NEWS

Google Maps car taking fresh photos of Gainesville

Chad Smith Staff writer
A Google Maps Street View car drives through Gainesville Thursday afternoon collecting images. At about 3:30 p.m. the car was on Southwest Archer Road. The driver, who would not give his name, appeared to be following directions on a computer mounted on the passenger side of the car, a Subaru with a California license plate.

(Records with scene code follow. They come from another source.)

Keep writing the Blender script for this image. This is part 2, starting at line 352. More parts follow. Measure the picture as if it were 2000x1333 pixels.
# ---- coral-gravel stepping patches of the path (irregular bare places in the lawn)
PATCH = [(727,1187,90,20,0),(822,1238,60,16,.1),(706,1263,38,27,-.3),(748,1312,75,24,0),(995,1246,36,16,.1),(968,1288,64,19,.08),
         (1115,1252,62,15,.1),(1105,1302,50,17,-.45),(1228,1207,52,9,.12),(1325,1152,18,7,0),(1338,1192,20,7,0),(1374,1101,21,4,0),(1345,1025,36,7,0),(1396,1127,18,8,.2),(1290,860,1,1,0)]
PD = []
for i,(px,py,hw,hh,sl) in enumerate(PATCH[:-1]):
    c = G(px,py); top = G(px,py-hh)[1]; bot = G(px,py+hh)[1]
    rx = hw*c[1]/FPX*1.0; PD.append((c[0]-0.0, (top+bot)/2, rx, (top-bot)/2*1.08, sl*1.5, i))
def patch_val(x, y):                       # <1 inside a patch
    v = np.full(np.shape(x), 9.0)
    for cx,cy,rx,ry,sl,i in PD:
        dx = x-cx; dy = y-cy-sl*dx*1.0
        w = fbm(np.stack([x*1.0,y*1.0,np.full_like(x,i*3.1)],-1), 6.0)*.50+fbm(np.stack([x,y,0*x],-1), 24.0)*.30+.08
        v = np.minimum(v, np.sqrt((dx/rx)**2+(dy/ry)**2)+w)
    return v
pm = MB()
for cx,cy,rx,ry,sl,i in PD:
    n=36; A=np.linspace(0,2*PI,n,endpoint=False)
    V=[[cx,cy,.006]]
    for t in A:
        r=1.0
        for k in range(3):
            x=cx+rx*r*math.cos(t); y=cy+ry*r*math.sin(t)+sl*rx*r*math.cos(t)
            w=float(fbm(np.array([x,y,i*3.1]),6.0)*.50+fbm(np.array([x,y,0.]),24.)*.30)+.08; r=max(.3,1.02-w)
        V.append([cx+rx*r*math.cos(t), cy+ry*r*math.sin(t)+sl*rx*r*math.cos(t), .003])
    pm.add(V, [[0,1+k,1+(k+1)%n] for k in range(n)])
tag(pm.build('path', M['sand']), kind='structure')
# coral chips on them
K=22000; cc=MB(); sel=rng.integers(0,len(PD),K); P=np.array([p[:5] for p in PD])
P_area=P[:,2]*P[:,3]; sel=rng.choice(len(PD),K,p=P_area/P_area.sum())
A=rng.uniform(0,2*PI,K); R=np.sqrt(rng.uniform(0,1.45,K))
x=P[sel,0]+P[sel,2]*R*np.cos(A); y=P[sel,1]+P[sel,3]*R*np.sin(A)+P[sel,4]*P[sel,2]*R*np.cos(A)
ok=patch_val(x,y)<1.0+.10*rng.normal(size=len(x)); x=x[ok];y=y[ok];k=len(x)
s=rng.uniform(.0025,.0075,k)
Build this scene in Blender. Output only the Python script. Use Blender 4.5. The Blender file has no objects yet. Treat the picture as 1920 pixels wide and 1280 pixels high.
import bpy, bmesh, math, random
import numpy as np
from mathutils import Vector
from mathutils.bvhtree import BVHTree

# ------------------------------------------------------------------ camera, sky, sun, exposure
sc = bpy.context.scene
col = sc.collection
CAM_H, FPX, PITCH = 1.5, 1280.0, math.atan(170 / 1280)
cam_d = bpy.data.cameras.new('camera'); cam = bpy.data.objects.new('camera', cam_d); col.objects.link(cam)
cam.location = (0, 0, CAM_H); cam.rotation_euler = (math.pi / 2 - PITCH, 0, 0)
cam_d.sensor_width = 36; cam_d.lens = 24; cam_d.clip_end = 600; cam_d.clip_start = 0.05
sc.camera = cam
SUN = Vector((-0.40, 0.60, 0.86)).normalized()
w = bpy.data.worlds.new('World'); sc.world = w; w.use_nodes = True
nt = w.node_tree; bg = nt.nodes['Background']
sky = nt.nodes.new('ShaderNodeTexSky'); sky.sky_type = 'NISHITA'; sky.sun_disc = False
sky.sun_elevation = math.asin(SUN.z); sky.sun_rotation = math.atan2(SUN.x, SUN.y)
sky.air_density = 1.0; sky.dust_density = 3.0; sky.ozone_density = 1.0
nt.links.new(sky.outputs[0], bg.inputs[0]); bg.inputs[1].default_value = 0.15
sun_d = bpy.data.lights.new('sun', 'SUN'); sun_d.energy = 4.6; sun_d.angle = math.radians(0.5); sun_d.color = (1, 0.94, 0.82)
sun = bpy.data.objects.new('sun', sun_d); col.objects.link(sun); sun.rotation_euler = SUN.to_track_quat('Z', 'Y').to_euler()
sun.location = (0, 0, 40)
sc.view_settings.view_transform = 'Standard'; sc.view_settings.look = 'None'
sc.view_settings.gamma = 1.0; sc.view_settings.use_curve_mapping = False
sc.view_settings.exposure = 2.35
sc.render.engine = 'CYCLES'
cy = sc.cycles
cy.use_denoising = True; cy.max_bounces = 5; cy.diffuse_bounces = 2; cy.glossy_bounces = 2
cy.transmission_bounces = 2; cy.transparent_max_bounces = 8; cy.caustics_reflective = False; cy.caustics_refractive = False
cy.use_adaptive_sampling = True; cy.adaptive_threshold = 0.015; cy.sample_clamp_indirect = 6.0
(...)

In Google’s version of Gainesville, there’s no Hampton Inn downtown, no Methodist church near the corner of University Avenue and West 13th Street and no mention of the University of Florida’s 2008 football championship on the outside of Ben Hill Griffin Stadium.

That will change soon.

A car carrying a 360-degree camera has been driving around town this week to get updated street-level photos for Google Maps, the online atlas that provides directions, transit information and photographs of the buildings, traffic and pedestrians on many of the world’s busiest streets.

On Wednesday, the car — a Subaru with a California license plate and wrapped with a design to look like a Google Map — was spotted near the UF campus.

On Thursday, it was seen on Archer Road.

And if it saw you, you could end up online for the world to see. Sort of.

To deal with privacy concerns that have stemmed from the application, the Mountain View, Calif.-based company employed software to blur identifying features on people and vehicles.

“Once the photographs have been taken, they go through computer processing to make them ready for use on Google Maps,” Google spokeswoman Deanna Yick wrote in an email. “This includes cutting-edge face-blurring technology, which helps make sure that passers-by in the photographs can’t be identified, and we also blur legible license plates.”